__SOURCE DATA__:
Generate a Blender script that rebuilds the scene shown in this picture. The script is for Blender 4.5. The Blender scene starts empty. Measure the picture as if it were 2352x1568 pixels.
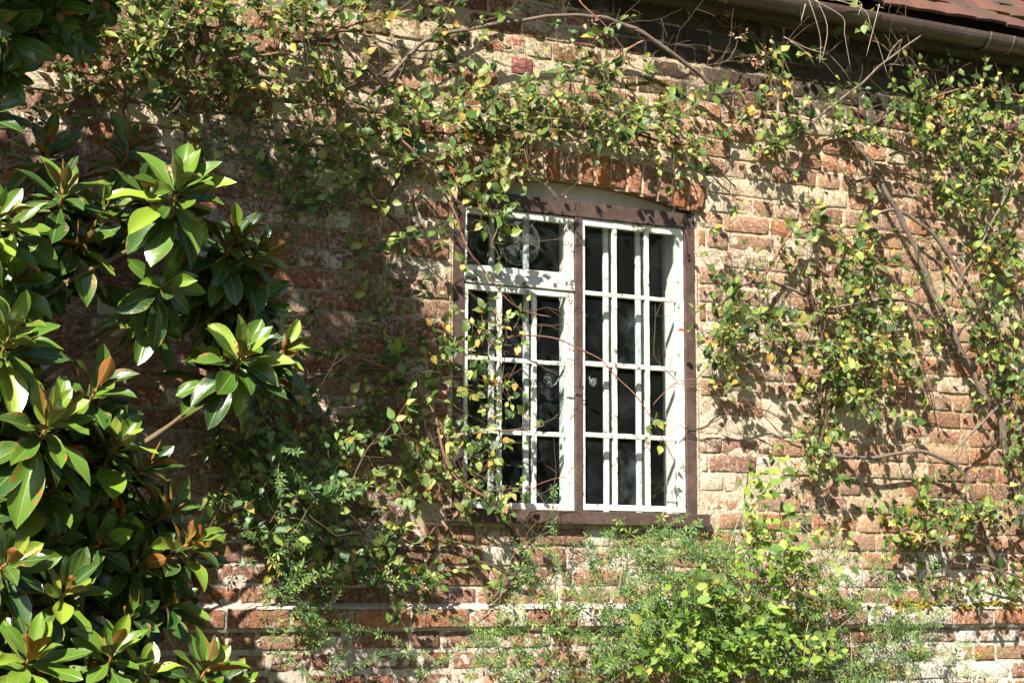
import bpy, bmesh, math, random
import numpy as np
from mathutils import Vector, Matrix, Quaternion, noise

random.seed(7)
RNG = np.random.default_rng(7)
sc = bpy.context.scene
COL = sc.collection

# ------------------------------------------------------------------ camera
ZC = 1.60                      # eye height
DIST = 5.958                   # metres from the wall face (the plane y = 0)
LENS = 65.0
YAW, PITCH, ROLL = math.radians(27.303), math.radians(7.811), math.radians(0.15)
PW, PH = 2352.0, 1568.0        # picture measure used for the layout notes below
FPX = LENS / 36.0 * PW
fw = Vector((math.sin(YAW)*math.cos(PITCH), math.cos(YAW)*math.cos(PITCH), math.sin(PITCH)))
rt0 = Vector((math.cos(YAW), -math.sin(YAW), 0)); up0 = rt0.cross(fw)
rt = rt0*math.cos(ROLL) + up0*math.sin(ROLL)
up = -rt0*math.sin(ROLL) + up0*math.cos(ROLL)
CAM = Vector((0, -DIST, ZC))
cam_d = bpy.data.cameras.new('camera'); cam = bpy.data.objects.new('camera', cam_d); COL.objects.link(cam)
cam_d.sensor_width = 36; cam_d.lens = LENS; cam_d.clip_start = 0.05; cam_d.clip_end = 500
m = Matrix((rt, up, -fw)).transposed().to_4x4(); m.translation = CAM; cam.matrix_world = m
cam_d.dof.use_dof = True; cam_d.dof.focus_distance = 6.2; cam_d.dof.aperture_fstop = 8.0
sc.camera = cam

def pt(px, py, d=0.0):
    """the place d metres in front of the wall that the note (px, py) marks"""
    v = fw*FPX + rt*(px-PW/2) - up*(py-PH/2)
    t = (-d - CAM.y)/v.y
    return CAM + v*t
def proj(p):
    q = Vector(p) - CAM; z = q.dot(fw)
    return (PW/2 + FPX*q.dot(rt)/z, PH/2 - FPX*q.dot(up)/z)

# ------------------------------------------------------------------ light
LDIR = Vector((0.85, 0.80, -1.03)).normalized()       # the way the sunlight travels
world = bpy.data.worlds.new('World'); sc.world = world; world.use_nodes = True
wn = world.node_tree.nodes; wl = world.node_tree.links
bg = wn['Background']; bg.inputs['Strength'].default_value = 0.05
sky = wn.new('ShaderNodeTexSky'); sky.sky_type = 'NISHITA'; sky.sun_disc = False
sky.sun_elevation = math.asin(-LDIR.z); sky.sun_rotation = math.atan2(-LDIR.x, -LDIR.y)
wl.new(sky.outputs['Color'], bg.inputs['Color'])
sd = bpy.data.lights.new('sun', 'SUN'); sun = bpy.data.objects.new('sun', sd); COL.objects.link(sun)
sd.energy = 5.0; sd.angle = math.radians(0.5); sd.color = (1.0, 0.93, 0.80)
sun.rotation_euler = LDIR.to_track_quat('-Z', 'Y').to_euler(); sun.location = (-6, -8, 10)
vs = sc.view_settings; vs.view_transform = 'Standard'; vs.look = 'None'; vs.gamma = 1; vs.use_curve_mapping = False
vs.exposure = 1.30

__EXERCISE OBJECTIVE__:
Give again, exactly, the lines from the start of the data through the one holding "COL = sc.collection"; omit the pictures.

__THE OUTPUT__:
Generate a Blender script that rebuilds the scene shown in this picture. The script is for Blender 4.5. The Blender scene starts empty. Measure the picture as if it were 2352x1568 pixels.
import bpy, bmesh, math, random
import numpy as np
from mathutils import Vector, Matrix, Quaternion, noise

random.seed(7)
RNG = np.random.default_rng(7)
sc = bpy.context.scene
COL = sc.collection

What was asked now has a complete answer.